## Required task
Return exactly the listing's lines, from its first line to the line holding "rng = np.random.default_rng(11)", ends included.

____

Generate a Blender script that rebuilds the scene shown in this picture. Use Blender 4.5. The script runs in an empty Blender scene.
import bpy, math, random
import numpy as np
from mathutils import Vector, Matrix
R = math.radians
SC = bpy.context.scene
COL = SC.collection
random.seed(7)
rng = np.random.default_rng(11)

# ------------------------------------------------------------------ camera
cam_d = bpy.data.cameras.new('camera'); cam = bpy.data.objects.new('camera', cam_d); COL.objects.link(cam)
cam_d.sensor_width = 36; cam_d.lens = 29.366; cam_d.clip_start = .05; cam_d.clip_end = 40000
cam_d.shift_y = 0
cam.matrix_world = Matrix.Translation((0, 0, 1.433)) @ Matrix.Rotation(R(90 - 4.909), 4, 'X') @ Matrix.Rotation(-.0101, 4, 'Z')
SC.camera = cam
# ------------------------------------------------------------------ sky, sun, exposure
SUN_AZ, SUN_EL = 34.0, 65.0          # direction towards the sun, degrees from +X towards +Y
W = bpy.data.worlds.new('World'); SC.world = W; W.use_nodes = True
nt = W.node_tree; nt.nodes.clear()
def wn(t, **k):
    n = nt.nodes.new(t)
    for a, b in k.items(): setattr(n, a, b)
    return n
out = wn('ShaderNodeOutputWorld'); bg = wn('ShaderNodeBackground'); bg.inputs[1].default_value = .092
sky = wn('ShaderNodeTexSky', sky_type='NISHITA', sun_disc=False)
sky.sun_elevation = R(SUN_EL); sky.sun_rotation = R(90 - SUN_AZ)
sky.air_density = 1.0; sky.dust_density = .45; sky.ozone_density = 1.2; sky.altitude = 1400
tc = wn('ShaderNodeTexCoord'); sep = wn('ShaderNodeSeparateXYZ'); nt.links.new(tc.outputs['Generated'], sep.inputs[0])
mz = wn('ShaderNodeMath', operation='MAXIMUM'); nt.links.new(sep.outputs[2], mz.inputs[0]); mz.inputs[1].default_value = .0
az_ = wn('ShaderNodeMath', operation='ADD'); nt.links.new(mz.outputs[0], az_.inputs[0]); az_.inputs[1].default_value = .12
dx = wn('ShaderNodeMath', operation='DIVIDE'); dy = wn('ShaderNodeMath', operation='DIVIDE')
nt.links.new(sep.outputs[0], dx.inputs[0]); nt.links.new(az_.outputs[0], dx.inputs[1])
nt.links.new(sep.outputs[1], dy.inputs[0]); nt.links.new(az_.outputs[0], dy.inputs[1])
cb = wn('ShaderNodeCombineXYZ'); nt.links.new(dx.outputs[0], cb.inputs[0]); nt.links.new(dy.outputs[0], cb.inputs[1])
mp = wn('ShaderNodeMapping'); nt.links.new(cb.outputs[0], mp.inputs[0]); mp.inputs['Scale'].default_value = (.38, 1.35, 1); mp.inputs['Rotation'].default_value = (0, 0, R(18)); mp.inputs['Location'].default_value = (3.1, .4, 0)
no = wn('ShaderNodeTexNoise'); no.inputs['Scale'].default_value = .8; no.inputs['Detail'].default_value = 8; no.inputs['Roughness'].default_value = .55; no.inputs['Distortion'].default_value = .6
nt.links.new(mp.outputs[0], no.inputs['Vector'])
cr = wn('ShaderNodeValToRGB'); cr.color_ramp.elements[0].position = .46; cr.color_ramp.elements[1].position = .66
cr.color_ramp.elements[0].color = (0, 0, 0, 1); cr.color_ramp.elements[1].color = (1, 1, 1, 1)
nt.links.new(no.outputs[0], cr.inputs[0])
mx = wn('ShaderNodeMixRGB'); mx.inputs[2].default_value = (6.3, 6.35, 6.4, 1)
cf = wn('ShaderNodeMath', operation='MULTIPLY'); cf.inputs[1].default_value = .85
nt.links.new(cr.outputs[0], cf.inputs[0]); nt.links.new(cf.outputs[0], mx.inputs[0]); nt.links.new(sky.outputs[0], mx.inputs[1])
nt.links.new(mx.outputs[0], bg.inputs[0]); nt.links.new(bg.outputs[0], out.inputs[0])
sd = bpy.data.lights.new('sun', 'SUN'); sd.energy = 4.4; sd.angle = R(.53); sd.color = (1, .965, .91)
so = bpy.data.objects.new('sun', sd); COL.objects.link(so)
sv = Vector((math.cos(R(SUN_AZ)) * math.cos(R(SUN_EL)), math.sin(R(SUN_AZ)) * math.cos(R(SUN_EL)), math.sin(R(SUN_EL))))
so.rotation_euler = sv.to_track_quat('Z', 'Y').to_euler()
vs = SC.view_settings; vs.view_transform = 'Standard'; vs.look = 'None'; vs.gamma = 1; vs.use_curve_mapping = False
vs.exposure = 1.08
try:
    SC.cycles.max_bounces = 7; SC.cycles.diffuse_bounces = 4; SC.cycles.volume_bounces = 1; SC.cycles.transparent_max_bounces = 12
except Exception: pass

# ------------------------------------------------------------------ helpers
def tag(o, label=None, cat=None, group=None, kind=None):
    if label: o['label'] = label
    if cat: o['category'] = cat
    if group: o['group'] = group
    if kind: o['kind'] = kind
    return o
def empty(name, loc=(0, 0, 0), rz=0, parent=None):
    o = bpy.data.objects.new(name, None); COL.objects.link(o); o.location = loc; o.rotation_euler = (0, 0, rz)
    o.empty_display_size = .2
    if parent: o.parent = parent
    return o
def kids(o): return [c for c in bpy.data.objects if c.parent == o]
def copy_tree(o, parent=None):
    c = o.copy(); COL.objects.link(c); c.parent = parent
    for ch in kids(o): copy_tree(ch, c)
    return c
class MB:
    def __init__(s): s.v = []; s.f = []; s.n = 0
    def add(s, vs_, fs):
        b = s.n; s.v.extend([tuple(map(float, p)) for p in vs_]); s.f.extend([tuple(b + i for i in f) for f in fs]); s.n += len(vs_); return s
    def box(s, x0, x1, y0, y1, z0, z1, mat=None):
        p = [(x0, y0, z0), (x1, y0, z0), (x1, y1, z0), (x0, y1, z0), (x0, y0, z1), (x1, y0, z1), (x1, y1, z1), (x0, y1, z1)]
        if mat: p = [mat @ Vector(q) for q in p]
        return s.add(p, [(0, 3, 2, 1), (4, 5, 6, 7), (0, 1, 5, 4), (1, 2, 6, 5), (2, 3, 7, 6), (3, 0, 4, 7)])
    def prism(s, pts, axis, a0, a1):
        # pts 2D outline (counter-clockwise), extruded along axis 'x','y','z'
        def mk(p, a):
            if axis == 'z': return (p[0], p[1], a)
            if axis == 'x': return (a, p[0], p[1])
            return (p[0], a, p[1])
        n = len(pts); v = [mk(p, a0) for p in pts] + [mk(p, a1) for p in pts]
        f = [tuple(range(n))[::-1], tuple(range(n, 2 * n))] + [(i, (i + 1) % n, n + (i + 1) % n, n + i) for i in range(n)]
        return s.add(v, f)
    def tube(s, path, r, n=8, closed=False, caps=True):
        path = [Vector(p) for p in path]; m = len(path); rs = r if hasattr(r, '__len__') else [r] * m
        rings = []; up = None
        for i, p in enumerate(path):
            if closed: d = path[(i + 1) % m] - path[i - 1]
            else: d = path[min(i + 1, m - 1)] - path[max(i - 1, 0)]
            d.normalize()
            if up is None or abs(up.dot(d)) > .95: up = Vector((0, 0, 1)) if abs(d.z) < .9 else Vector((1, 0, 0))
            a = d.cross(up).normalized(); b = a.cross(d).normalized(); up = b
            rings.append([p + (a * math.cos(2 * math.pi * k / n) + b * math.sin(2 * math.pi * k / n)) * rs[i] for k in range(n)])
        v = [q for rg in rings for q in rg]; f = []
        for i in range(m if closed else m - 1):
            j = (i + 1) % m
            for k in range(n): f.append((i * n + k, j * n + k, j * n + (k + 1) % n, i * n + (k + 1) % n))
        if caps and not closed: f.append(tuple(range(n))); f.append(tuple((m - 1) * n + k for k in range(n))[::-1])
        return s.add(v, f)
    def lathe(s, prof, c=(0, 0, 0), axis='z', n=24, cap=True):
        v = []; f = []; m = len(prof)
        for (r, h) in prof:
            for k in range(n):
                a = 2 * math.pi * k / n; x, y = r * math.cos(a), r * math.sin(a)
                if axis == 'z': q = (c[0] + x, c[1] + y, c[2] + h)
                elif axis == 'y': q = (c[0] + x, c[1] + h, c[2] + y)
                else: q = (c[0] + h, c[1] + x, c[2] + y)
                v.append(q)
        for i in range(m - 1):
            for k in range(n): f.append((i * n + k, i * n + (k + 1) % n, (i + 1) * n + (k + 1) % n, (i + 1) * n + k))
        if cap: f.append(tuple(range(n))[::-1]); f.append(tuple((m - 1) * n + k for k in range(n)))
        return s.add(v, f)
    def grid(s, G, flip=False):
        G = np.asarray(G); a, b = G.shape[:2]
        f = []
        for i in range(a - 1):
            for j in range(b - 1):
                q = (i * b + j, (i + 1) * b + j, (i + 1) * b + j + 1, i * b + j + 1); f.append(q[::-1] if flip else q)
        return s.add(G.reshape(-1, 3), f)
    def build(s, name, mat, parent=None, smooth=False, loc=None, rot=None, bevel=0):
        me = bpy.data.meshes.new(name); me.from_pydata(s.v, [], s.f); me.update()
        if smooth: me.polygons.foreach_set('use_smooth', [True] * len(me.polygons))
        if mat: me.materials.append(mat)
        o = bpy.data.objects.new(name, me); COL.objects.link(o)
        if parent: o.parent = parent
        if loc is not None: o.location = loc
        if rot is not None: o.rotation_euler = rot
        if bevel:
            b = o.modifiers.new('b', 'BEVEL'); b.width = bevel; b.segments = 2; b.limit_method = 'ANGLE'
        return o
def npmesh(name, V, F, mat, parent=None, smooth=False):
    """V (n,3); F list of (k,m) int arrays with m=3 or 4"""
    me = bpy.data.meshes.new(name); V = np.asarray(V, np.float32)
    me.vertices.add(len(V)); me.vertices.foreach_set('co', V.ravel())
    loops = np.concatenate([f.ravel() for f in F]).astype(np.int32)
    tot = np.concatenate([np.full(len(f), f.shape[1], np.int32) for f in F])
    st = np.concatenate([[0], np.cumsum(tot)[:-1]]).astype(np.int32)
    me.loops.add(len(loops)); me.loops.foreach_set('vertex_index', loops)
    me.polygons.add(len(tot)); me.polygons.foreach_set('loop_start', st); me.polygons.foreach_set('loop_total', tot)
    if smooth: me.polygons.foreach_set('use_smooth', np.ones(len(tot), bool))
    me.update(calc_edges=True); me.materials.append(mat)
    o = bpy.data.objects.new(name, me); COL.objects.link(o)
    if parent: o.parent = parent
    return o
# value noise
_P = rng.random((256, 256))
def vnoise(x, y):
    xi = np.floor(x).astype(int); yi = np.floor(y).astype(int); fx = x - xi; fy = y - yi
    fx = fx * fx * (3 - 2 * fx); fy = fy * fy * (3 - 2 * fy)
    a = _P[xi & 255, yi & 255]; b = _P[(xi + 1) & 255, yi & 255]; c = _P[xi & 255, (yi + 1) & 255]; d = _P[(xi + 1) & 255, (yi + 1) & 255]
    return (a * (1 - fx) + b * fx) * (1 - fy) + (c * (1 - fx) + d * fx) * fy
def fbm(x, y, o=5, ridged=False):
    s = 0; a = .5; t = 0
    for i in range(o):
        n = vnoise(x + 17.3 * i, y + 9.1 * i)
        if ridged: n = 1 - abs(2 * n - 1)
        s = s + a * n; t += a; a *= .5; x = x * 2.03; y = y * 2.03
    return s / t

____

## Solution to this problem
Generate a Blender script that rebuilds the scene shown in this picture. Use Blender 4.5. The script runs in an empty Blender scene.
import bpy, math, random
import numpy as np
from mathutils import Vector, Matrix
R = math.radians
SC = bpy.context.scene
COL = SC.collection
random.seed(7)
rng = np.random.default_rng(11)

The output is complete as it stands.